# PROVIDED MATERIAL
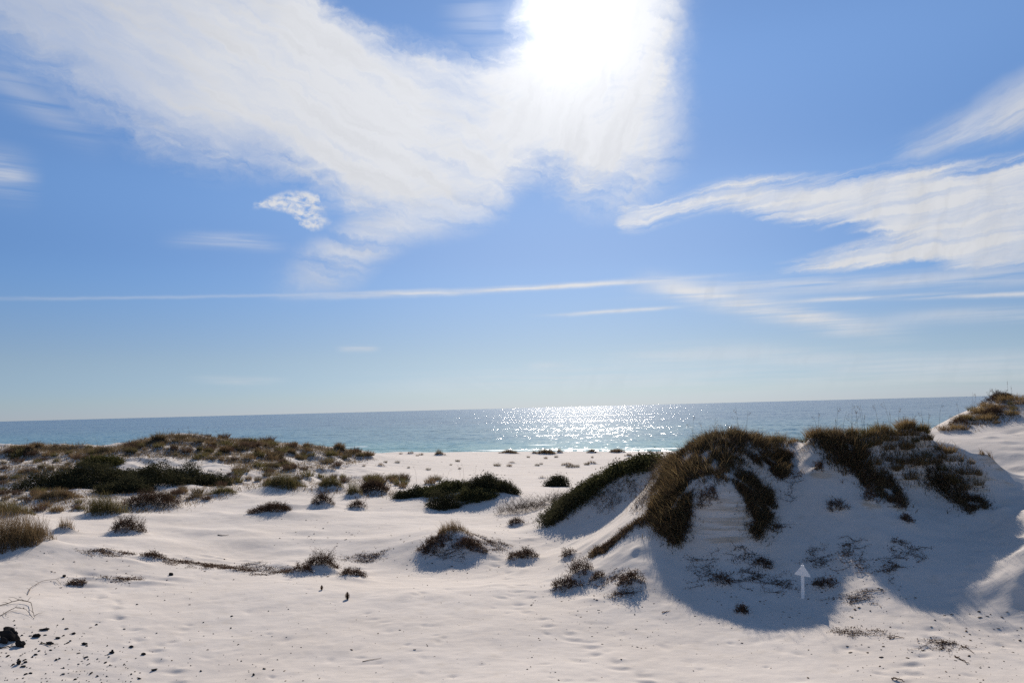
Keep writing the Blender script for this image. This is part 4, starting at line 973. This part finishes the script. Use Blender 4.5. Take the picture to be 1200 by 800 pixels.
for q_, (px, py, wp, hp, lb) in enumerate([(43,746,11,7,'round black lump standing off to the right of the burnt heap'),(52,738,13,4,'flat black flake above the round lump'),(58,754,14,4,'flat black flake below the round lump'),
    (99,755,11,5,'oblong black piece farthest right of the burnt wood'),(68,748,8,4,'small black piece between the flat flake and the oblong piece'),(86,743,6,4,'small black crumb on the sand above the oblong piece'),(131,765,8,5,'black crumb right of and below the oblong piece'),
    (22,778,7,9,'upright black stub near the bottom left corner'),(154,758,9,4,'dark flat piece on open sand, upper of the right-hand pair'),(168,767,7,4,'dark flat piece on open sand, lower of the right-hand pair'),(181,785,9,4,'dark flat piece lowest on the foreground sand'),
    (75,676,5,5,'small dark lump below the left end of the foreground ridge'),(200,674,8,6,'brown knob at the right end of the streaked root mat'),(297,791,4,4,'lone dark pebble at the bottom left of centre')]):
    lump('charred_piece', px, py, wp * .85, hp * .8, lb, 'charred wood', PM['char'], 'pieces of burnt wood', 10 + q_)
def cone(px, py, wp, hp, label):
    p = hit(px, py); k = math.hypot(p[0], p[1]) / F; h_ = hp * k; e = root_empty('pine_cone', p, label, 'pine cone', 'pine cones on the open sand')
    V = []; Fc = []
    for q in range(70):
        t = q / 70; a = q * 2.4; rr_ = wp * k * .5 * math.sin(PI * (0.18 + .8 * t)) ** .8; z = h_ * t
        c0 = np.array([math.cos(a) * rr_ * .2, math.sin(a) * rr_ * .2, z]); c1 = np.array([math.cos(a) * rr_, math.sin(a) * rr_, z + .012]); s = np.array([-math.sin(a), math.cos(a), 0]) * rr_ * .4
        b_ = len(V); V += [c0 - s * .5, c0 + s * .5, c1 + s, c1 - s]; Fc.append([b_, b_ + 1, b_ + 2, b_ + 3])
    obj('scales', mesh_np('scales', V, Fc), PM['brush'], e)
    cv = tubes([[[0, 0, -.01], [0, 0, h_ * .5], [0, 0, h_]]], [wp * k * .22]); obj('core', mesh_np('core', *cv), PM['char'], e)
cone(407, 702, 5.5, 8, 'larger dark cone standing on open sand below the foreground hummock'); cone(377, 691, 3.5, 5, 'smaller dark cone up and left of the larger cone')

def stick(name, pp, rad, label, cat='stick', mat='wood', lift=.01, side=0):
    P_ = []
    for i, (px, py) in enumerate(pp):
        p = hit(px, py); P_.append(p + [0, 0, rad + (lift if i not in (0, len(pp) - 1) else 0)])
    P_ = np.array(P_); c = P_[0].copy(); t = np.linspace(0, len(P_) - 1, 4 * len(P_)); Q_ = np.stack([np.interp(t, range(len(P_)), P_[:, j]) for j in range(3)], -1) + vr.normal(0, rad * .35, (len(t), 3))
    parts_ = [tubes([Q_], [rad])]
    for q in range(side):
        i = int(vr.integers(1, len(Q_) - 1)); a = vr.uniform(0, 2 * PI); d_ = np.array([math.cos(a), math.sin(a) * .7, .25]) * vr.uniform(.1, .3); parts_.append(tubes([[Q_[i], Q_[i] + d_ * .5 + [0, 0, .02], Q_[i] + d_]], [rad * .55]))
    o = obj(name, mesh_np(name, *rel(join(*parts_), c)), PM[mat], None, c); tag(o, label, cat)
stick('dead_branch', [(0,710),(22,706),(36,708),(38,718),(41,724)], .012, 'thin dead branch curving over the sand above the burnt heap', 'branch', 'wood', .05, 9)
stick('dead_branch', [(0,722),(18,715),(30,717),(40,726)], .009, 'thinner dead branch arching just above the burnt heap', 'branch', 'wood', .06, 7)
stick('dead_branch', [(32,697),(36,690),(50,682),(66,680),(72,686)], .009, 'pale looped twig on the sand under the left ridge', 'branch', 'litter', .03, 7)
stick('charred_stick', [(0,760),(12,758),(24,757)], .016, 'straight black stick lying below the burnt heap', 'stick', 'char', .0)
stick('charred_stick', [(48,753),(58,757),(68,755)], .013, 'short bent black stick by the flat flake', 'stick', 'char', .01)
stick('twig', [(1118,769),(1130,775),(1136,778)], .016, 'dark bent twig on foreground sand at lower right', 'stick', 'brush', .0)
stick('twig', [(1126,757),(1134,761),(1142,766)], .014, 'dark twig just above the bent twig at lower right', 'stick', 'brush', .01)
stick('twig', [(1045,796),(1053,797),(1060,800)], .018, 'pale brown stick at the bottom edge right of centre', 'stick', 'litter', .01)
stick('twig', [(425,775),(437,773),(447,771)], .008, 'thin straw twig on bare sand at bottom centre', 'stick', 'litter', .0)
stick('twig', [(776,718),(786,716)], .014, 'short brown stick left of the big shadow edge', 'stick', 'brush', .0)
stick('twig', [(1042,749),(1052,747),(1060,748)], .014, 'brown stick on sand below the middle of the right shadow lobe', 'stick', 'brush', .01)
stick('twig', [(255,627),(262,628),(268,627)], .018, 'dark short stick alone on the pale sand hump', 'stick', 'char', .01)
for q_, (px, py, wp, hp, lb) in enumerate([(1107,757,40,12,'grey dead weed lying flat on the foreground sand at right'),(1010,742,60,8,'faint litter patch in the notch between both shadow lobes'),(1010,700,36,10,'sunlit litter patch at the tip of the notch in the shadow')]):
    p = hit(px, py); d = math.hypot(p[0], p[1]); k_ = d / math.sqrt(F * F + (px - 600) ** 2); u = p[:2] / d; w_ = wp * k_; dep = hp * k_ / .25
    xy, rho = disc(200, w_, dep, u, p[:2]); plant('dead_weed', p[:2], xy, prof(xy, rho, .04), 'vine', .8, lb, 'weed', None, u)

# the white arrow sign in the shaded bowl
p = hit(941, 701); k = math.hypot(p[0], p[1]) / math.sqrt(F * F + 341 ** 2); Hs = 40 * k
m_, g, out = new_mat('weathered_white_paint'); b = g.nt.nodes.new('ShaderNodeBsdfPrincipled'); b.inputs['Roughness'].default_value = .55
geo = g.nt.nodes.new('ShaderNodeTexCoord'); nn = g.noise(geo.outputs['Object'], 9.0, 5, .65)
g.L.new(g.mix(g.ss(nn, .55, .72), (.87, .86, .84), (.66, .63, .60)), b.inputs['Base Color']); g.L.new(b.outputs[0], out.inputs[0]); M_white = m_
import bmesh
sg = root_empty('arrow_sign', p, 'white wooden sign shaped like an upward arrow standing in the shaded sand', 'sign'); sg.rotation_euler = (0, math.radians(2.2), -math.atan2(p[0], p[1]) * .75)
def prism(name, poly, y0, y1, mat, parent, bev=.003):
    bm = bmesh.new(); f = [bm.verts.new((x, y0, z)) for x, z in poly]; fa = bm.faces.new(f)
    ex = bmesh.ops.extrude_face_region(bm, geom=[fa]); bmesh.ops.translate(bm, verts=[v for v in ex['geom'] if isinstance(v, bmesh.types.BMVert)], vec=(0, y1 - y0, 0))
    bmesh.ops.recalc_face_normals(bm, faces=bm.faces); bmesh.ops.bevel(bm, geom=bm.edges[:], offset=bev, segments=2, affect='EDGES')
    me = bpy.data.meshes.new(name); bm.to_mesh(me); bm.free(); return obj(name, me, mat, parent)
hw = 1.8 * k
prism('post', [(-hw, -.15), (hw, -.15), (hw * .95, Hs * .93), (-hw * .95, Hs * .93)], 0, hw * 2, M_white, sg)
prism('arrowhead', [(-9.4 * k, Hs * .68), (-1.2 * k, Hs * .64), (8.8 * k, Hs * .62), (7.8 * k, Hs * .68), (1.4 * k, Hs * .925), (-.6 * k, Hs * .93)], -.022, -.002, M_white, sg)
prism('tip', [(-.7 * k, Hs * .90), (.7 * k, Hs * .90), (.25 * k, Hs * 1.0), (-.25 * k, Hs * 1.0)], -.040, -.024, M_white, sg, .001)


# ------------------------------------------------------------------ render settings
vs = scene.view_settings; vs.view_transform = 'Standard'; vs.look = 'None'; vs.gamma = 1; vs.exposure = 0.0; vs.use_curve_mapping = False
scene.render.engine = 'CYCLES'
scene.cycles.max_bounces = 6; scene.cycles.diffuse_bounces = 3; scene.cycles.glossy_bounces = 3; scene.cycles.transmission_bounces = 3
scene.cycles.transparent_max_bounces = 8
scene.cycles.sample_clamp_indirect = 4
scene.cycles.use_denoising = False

# WHAT IS NEEDED
Only lines belong in the copy: transcribe those from the start of the data through the line that contains "cone(407, 702, 5.5, 8, 'larger", and skip the pictures.

# RESULT OF THE TASK
Keep writing the Blender script for this image. This is part 4, starting at line 973. This part finishes the script. Use Blender 4.5. Take the picture to be 1200 by 800 pixels.
for q_, (px, py, wp, hp, lb) in enumerate([(43,746,11,7,'round black lump standing off to the right of the burnt heap'),(52,738,13,4,'flat black flake above the round lump'),(58,754,14,4,'flat black flake below the round lump'),
    (99,755,11,5,'oblong black piece farthest right of the burnt wood'),(68,748,8,4,'small black piece between the flat flake and the oblong piece'),(86,743,6,4,'small black crumb on the sand above the oblong piece'),(131,765,8,5,'black crumb right of and below the oblong piece'),
    (22,778,7,9,'upright black stub near the bottom left corner'),(154,758,9,4,'dark flat piece on open sand, upper of the right-hand pair'),(168,767,7,4,'dark flat piece on open sand, lower of the right-hand pair'),(181,785,9,4,'dark flat piece lowest on the foreground sand'),
    (75,676,5,5,'small dark lump below the left end of the foreground ridge'),(200,674,8,6,'brown knob at the right end of the streaked root mat'),(297,791,4,4,'lone dark pebble at the bottom left of centre')]):
    lump('charred_piece', px, py, wp * .85, hp * .8, lb, 'charred wood', PM['char'], 'pieces of burnt wood', 10 + q_)
def cone(px, py, wp, hp, label):
    p = hit(px, py); k = math.hypot(p[0], p[1]) / F; h_ = hp * k; e = root_empty('pine_cone', p, label, 'pine cone', 'pine cones on the open sand')
    V = []; Fc = []
    for q in range(70):
        t = q / 70; a = q * 2.4; rr_ = wp * k * .5 * math.sin(PI * (0.18 + .8 * t)) ** .8; z = h_ * t
        c0 = np.array([math.cos(a) * rr_ * .2, math.sin(a) * rr_ * .2, z]); c1 = np.array([math.cos(a) * rr_, math.sin(a) * rr_, z + .012]); s = np.array([-math.sin(a), math.cos(a), 0]) * rr_ * .4
        b_ = len(V); V += [c0 - s * .5, c0 + s * .5, c1 + s, c1 - s]; Fc.append([b_, b_ + 1, b_ + 2, b_ + 3])
    obj('scales', mesh_np('scales', V, Fc), PM['brush'], e)
    cv = tubes([[[0, 0, -.01], [0, 0, h_ * .5], [0, 0, h_]]], [wp * k * .22]); obj('core', mesh_np('core', *cv), PM['char'], e)
cone(407, 702, 5.5, 8, 'larger dark cone standing on open sand below the foreground hummock'); cone(377, 691, 3.5, 5, 'smaller dark cone up and left of the larger cone')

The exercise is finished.